Monday, February 21, 2011

When Does A Minimum Wage Start Having Unemployment Effects?

According to Mike Moffat and Stephen Gordon, when it exceeds 40% of the average wage (excerpt):

Reconciling the Minimum Wage Literature

…There are dozens of studies that show increasing the minimum wage has an adverse effect on employment. However, Card and Kreuger (1993) and an excellent paper shared by Erin Weir, Dube, Lester, and Reich (2010) show that there is no reduction in employment when the minimum wage is raised. How can we possibly reconcile this?

There are a few ways. Back in 2006 Stephen Gordon wrote a blog piece When the minimum wage bites which looked at the work of Pierre Fortin (and others) and concluded:

“So what have we learned from all this?

  1. When minimum wages are 'low' - say, less than 40% of the average hourly wage - then moderate increases won't have a significant short-run effect on employment.
  2. When minimum wages are around 45% of the average, they significantly reduce employment.”

That is one explanation - that the studies that show no adverse effect had minimum wages below the 40% threshold. I believe there may be another explanation. In Three Changes Making It Difficult To Find a Low Skill Job I discuss the three substitutes for minimum wage labour:

  1. Find a technological solution. Rather than hiring another worker, is there a piece of equipment or machinery that will do the job, or make existing workers more productive so another person is not needed? The automated checkouts in grocery stores might be a good example, though I've often wondered how much labour they truly save.
  2. Outsource/offshore/subcontract. Instead of doing the work in-house, can we pay someone else to do it? Off-shoring has become easier than ever for even the smallest of businesses thanks to services such as eLance and Mechanical Turk.
  3. Do without. Instead of having 8 cash-registers open, can we get away with having only 7?

As you may know from my previous blog posts on the minimum wage, my own digging into this issue has led me to a similar conclusion as Stephen’s: that a minimum wage has little to no adverse effect if it is close to the wage that the labour market is freely offering. But here, he offers an easier threshold to look at – 40% of the average wage.
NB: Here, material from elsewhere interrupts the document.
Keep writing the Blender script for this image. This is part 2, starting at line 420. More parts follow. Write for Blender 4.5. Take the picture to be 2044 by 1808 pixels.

I honestly don’t know what the average wage rate in Malaysia is, though we’re pretty clear on the median wage which is around RM1,500 pcm. If that can be taken to be the crucial benchmark, then any minimum wage set above RM600 is going to cause job losses, or cause employers to seek the other alternatives that Mike talks about – invest in capital (if possible), outsourcing, and/or simply not hiring any new workers. The final alternative of course is that some businesses will simply shut up shop.

Which course will be followed will depend on the particulars of each industry and employer – technically, it would depend on the elasticity of substitution between capital and labour, and the wage price elasticity of labour itself. None of this is of course necessarily undesirable from a macro-perspective, as getting Malaysian businesses to be more capital-intensive/skill-intensive is part of the NEM/ETP goals.

But at this stage, we have to recognise that there will be a social cost involved in setting a minimum wage, and it seems likely that there will be losers in this process. That makes the provision of a social safety net and greater investment in reskilling/retraining programs a critical adjunct to any minimum wage proposal – it is better to be proactive than reactive here. Whether we will need to suffer a permanently higher long term unemployment rate is still to me unknown – job losses might concentrated among immigrant workers (i.e. the labour force might shrink in response) – but that too is something to worry about.


  1. Hisham,
    what is wage-led growth policy and profit-led growth policy?

    1. @anon

      I've never seen those terms used, but at a guess, it would be demand-side (wages) and supply side (profits) growth policies. The former looks at active demand management through the use of government spending; the latter involves increasing spending and the returns to investment by cutting corporate and personal income taxes.